Fintech, an acronym for finance and technology, proposes the management of financial services facilitated by technology, in favor of clients. The Fintech model proposes the connection of information technologies - for example, cloud computing, mobile Internet - with typical commercial activities of the financial services industry (payments, loans, transfers, among other financial operations).
In context
The first fintech, which defined our habits, were credit cards (in the fifties). Then came the automatic teller machine, the ATM, in the 1960’s (The costs of banking transactions got cheaper, bank robberies also decreased in branches [1]). Thirty years later, with the Internet established, online banking emerged (Some specialists call ventures directly related to banking, Sustainable Fintechs). But in the late nineties, the game changes, the Internet and mobile phones drive the emergence of new players who do not belong to the financial sector, but who are very well received in the financial technology market, appear the called disruptive Fintechs. And global investments in fintech becomes the world's largest market.
Banking Services
Put simply, banking services - massive or retail - fall into three categories:
The banks,
They receive deposits from their clients and provide a safe place to keep the money, offer an interest plan, the backing of that deposit, in case some 'event' destroys the commercial infrastructure (social, political, natural, etc.) and they manage , with governments, the existence of effective regulation.
They make it easy for your payments to be effective through the use of your money, cards or electronic transfers (As I wrote, I remembered that there are still banks / people using checks).
and they lend money (that means they support you with mechanisms or systems to make payments).
Fintech services
These same services —those of traditional Banking— have evolved with the fintech companies, in addition, some decentralized services (those that no longer need of the "Man In The Middle") are added to the portfolio, such as person-to-person financial transactions —Peer to Peer, or P2P for short — which includes purchases, donations, loans, savings and investment (the whole rainbow of money use).
Why are fintech companies gaining ground?
One of the most obvious reasons fintechs are gaining ground and conquering customers that have traditionally been served by well-established providers is because fintech companies are offering new products and solutions that meet customer needs in the first place. who previously were not satisfied or were not sufficiently available for traditional services.
For example, street vendors can receive and make payments using a mobile phone or tablet.
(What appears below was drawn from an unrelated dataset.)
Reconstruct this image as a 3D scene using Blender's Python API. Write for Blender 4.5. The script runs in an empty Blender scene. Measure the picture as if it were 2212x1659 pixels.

P2P loans, another example, enable individuals and businesses to finance themselves by eliminating disintermediation.
The opportunity provided by a concept is another reason for the advancement of fintech companies. The case of factoring small businesses giving them the ability to quickly obtain working capital in exchange for small commissions.
Fintech companies, in general, are companies that develop products supported by information and communications technologies, with a focus on innovating for consumers concentrated in areas without access to banking - voluntarily and involuntarily - or for internet-based business models. Therefore, they must be agile, accessible and profitable enough to compete with the traditional financial system.
The future of the banking sector
The truth is that, although many fintech products still use the pipes of the banking system, in the medium term the trend is that we will see more services and products that completely bypass traditional banking systems (As is happening, these days, in China and Africa). This does not mean that the banking system is at risk —because it has the resources to transform itself— but it is clear that clients, although they will always need financial services, the door of a bank will not always be the first door knocked.
Reinvent yourself
The —actual—disruption of fintech could be seen as an opportunity for traditional banking to reinvent itself. If you can not beat them, join them.
Some financial institutions have taken that step by creating incubators, establishing specialized hedge funds, associations, or simply acquiring new companies. The strategies differ, but the goal remains the same: survive and even benefit from digital disruption.
Hopefully it's good for everyone.
References
[1] Roger Leroy Miller / Robert W. Pulsinelli, Modern Money and Banking, 2nd Edition, McGraw-Hill, 1985; ISBN: 0-07-042212-5;
[2] Christensen, C.M., 2003. The innovator’s dilemma: The revolutionary book that will change the way you do business. The American Political Science Review. Cincotti, S., Sornette, D., Treleaven, P., Battiston, S., Caldarelli, G., Hommes, C., Kirman.